Silêncio e Fúria em Hiroshima: 70 anos depois

 

O horror produzido pelas bombas atômicas foi visto de forma inédita pelos olhos de John Hersey

por Vinicius Colares

No dia 5 de agosto de 1945, precisamente às oito e quinze da noite, horário de Brasília, a Srta. Vera Pereira, empregada doméstica na cidade de Porto Alegre, acabava de sentar-se a mesa, na casa onde trabalhava. Do outro lado do planeta, uma espécie de clarão – silencioso, para a grande maioria – mudava a história da sociedade oriental e ocidental. Dia 6 de agosto de 1945, oito e quinze da manhã, horário do Japão. Foi quando a bomba atômica explodiu sobre Hiroshima.

Existem milhares de histórias parecidas com essa. Nem todas foram bem contadas. Esse é um plágio adaptado, porém, evidente do início de uma das maiores obras da história do jornalismo. Um ano após a tragédia de Hiroshima, John Hersey escreveu – para a revista New Yorker – a matéria que é considerada ainda hoje um dos melhores trabalhos jornalísticos de todos os tempos.

O horror tomou conta de Hiroshima há 70 anos (imagem AP Photo/Stanley Troutman)

O horror tomou conta de Hiroshima há 70 anos (imagem: AP Photo/Stanley Troutman)

A obra “Hiroshima” de Hersey

Lançado inicialmente em uma edição exclusiva da New Yorker, “Hiroshima” foi impresso em 1946 e contou a história de seis sobreviventes das bombas atômicas lançadas sobre Hiroshima e, também, Nagasaki – três dias depois da primeira, no dia 9 de agosto de 1945. John Hersey foi até o Japão e trouxe de lá uma narrativa revolucionária no campo jornalístico.
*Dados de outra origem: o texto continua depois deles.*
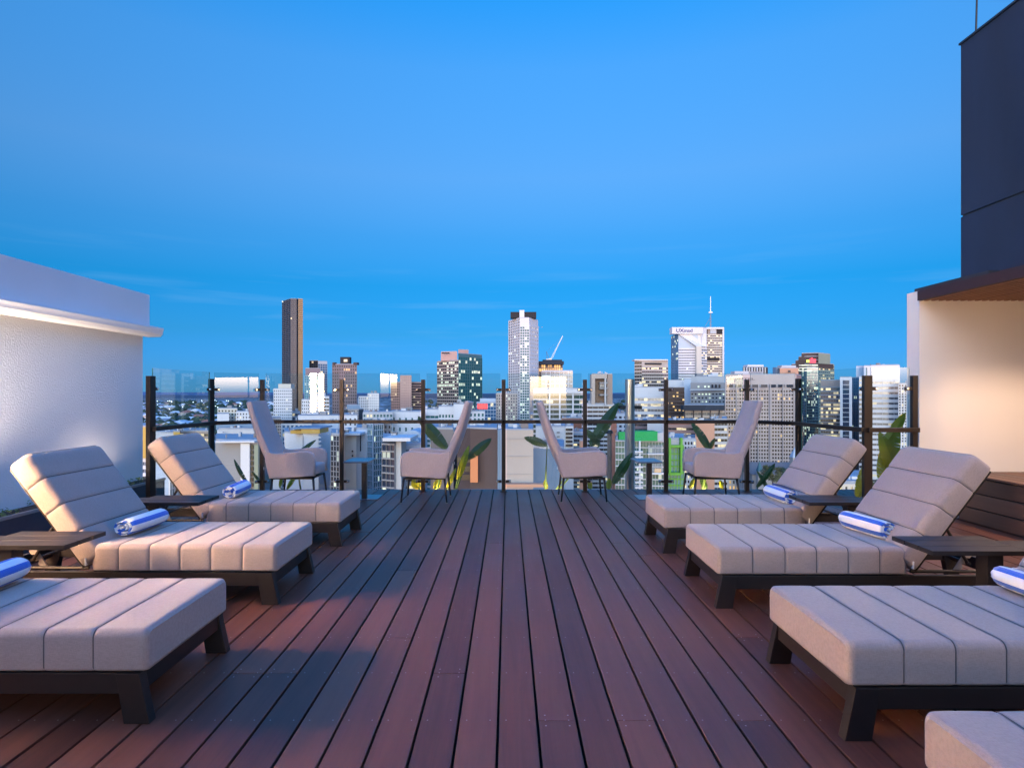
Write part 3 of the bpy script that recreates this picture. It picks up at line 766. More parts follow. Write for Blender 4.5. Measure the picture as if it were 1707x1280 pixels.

Através do texto de Hersey, os norte-americanos passaram a lidar com a verdadeira dimensão do que aconteceu do outro lado do mundo. Conseguiram entender que a tragédia no Japão tinha nome. Aliás, tinha nomes. E eram muitos.

Foram cerca de 140.000 cidadãos de Hiroshima mortos graças à bomba atômica. Eram homens, mulheres e crianças e John Hersey teve um importante papel na compreensão real do que aconteceu. O jornalista trouxe para o lado de cá relatos assustadoramente precisos. Fugindo da simples transcrição de emoções e do excesso de dramaticidade, Hersey deu voz aos sobreviventes de um dos maiores horrores da História Moderna.

Um capítulo inesquecível

John Hersey complementou o livro com um capítulo extra quando voltou ao Japão, 40 anos após a tragédia de 1945. Procurou os personagens reais que havia entrevistado na construção do livro e fecha a edição mais recente da obra mostrando como estão os sobreviventes.

Hoje, portanto, completam 70 anos do primeiro grande ataque atômico da história. O deslocamento geográfico e histórico pode fazer com que um número grande de jovens – e adultos – ainda não entenda as proporções das bombas atômicas. “Hiroshima” é um livro que cumpriu seu papel um ano após esse horror e mostra sua força ainda hoje. Uma das maiores obras da história do jornalismo literário traz a concisão para além de um texto raso e emociona sem sensacionalismo: o horror da situação se evidencia com os fatos.

Com os relatos que Hersey trouxe, todos passamos a ser “hibakushas”, sobreviventes. O som e a fúria shakespearianos deixam de existir. A história, na data de hoje, é contado através do silêncio. A fúria não deve ser repetida.